ANC Deputy President Cyril Ramaphosa says the party should stop "theorising" about its supporters' challenges and actually do something.

He said the ANC should be tuned in to their struggles and bridge the gap between the party and its constituency.

He said the ANC was seen to be too distant from society and was mired in corruption and maladministration.

"When our people say they are poor‚ we must not theorise in the Union Buildings‚ in Tuynhuys and Luthuli House. We must feel the poverty of our people. We must be able to articulate the challenges our people are going through‚" he said.

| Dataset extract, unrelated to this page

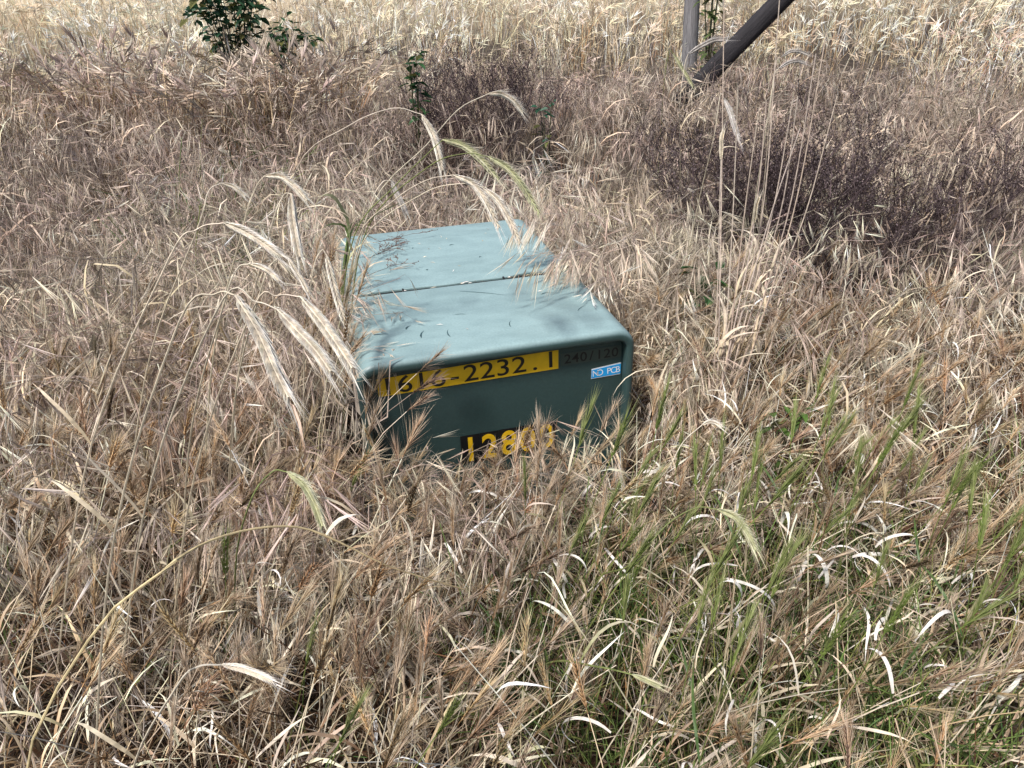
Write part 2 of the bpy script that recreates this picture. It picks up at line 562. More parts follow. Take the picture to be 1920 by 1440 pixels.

Ramaphosa was delivering a memorial lecture in honour of Moses Kotane‚ the late general secretary of the SA Communist Party‚ on Saturday in Dawn Park‚ east of Johannesburg.

Ending his speech‚ Ramaphosa said "things must change"‚ much to the delight of ANC members attending the event.

Earlier‚ Ramaphosa insisted that the ANC needed to "once again" be rooted in the masses in order to understand its historical mission.

Using Kotane's famous Cradock Letter to the SACP‚ in which Kotane implored the party in the 1930s to Africanise itself and begin to "speak the language of the masses and know their struggles"‚ Ramaphosa said: "Moses Kotane understood that the revitalisation of our movement had to be rooted in the struggles of our people."

He also made references to the watershed Morogoro conference in the 1960s‚ saying the sentiment of that conference were similar to those expressed by Kotane more than 30 years prior.